Considero "Lilian M", do Comodoro, um dos mais inteligentes filmes brasileiros. Mudando de assunto, há um cineasta brasileiro que precisa, e urgentemente, ser reabilitado: Flávio Tambellini, que fez, entre outros, 'O beijo' (melhor do que a versão de Bruno), 'Relatório de um homem casado', 'A extorsão', 'Um whisky antes...um cigarro depois'. Também entrou no 'index' cinemanovista. O filho dele, Flávio também, solicitou a restauração de 'O beijo' à Cinemateca Paulista, mas o pedido lhe foi negado. Absurdo!

pseudo-autor disse...

Tenho procurado Lilian M. pra baixar, mas sem sucesso, há mais de dois anos. Quero muito ver, mas conseguir acesso a certas produções nacionais é uma tarefa árdua. No caso deste, até nos meios ilegais está complicado.

Cultura na web:
http://culturaexmachina.blogspot.com

José Rodolfo disse...

Adorei Lilian M. quando vi. E não sabia que tinham sido mutilados os filmes para ir a festivais estrangeiros.


André Setaro,

Concordo com você. "Um whisky antes... um cigarro depois" é ótimo! Principalmente o último segmento. Tenho um trecho do filme no meu canal do youtube. (deixo o link...)

Andrea Ormond disse...

Setaro, concordo, o "Lilian M." se destaca na filmografia brasileira. Em breve vou falar do Tambellini. Gosto bastante do "Um uísque antes, um cigarro depois". É aquela situação que se repete, essas condenações em vida e após a morte. Uma paranóia horrorosa, descaso total.

pseudo-autor, o "Lilian M." está fácil de encontrar, saiu há pouco tempo em dvd.

José Rodolfo, na realidade o filme foi retalhado e precisou ir ao exterior para ser habilitado enquanto obra. Ganhou prestígio. Bela seleção no seu canal do Youtube.

Markito disse...

Tem no meu blog pra baixar..


Texto maravilhoso da Andrea...como sempre.

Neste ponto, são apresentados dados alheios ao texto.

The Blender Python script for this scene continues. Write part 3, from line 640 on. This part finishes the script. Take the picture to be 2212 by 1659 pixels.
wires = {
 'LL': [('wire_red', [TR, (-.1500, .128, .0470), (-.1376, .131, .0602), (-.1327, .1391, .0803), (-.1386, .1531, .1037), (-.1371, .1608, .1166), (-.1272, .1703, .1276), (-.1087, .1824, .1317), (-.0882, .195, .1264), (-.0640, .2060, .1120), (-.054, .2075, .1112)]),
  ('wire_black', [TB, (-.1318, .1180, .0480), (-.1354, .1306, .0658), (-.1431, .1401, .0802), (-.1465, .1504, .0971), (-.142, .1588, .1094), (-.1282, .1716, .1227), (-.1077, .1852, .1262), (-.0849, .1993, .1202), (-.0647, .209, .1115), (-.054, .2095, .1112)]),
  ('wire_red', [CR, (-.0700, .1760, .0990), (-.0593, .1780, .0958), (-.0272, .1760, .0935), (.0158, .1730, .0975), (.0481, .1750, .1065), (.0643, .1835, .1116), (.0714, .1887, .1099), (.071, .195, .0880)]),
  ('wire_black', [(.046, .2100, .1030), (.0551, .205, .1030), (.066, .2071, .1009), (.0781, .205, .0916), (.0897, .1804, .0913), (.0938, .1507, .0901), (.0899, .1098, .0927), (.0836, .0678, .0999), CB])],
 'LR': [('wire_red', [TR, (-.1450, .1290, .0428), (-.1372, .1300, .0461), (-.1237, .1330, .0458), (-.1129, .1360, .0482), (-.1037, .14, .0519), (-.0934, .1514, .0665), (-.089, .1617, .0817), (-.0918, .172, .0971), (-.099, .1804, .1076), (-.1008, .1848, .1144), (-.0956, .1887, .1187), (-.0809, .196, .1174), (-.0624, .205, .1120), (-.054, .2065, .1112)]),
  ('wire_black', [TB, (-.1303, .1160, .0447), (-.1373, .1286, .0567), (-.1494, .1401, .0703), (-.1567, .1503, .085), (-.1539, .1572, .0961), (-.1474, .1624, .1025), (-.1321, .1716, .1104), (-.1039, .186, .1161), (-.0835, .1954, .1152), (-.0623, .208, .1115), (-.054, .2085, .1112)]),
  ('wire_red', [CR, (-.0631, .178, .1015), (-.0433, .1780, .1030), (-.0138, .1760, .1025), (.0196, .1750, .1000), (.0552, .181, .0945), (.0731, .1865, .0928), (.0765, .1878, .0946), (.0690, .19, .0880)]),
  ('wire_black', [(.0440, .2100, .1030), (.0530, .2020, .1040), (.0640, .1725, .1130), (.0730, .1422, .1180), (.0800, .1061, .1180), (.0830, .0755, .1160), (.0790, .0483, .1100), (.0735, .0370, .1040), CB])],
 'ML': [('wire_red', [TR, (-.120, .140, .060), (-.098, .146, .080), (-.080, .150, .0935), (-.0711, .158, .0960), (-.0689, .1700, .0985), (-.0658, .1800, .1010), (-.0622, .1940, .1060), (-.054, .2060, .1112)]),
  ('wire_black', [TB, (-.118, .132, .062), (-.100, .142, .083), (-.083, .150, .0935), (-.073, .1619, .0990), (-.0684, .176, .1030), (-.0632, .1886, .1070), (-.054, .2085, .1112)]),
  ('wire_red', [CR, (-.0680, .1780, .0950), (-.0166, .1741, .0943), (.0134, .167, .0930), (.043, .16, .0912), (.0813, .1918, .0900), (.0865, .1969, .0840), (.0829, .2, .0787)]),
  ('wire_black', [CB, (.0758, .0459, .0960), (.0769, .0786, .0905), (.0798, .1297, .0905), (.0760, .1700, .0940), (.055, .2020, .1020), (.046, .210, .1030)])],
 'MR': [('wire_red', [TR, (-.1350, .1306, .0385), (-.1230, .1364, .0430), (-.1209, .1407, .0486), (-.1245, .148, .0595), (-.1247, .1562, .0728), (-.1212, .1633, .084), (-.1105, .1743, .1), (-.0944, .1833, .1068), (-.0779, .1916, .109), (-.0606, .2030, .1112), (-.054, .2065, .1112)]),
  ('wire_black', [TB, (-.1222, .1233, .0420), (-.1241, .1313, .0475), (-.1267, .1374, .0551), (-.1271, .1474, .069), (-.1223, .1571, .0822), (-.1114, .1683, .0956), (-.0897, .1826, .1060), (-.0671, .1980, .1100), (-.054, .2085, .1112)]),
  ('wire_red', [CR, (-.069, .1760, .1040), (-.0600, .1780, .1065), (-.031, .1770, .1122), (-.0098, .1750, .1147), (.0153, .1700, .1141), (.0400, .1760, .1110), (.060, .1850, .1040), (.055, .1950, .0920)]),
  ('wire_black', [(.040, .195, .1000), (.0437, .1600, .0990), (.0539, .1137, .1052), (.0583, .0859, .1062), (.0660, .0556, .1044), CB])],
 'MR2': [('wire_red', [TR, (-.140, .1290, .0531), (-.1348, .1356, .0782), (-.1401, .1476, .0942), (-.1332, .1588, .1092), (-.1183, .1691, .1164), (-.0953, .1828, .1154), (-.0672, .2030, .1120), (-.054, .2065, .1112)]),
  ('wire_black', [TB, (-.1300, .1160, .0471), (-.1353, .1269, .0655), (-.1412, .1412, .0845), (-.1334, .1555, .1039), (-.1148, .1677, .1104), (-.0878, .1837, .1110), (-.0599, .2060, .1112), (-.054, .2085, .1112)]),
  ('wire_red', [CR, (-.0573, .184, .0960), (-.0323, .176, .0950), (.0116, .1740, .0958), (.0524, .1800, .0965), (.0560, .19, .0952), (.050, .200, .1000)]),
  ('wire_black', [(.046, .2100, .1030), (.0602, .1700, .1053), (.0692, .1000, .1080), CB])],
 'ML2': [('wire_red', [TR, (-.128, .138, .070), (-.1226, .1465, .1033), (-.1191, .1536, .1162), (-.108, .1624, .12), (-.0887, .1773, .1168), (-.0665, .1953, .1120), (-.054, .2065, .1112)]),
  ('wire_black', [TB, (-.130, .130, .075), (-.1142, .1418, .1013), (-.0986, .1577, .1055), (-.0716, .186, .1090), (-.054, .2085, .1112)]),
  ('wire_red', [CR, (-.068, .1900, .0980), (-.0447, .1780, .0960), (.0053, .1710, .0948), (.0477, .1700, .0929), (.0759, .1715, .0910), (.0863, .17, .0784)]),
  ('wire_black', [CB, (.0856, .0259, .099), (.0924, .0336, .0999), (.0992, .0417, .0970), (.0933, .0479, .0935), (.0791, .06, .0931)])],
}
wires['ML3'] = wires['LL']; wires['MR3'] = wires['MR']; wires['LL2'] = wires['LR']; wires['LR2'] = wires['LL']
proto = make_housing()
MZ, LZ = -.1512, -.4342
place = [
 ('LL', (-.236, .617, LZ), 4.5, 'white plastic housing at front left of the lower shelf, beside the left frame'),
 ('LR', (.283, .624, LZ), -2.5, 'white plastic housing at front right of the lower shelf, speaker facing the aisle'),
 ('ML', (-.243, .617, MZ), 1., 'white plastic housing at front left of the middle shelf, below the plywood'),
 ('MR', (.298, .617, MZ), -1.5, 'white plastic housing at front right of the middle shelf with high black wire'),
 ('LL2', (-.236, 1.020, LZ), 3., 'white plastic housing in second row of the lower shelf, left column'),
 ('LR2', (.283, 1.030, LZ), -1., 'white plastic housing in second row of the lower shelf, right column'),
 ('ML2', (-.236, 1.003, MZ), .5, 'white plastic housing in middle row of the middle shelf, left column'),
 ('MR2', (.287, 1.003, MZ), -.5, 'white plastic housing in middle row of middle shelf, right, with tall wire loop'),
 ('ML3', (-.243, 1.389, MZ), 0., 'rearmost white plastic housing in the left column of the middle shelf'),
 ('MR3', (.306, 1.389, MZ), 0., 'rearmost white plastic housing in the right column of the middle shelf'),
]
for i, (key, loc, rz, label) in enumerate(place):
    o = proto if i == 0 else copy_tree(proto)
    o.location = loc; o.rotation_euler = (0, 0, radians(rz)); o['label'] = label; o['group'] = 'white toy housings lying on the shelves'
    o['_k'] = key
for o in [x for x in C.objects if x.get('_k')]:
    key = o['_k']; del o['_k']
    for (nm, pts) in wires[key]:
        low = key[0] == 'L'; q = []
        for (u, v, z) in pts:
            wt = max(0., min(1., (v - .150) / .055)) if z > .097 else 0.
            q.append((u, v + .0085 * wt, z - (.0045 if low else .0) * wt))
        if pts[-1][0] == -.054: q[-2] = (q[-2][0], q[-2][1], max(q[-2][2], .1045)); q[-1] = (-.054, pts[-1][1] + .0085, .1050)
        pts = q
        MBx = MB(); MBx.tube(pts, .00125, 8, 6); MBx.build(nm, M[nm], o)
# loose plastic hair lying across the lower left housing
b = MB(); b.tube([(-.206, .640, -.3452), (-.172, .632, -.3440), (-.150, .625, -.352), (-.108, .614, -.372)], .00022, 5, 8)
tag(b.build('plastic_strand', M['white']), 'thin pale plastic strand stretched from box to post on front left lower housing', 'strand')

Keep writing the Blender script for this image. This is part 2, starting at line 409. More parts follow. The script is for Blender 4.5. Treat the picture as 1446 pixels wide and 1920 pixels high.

Alías esse filme me irrita na mesma proporção que me encanta.

Andrea Ormond disse...

Obrigada, Markito. Entendo o que vc quer dizer. O "Lilian M." não é muito fácil, meio espinhoso de se assistir mas fascina.

mãe lilia disse...

INCRÍVEL ESSE SEU TEXTO, LI OUTROS SEMANA PASSADA, COINCIDÊNCIA, MAS A DE HJ FOI FODA! BEM, a gente vai se conhecer!

ADEMAR AMANCIO disse...

Vou procurar o filme correndo,estou vendo um vídeo com a Andrea Ormond falando sobre esse filme.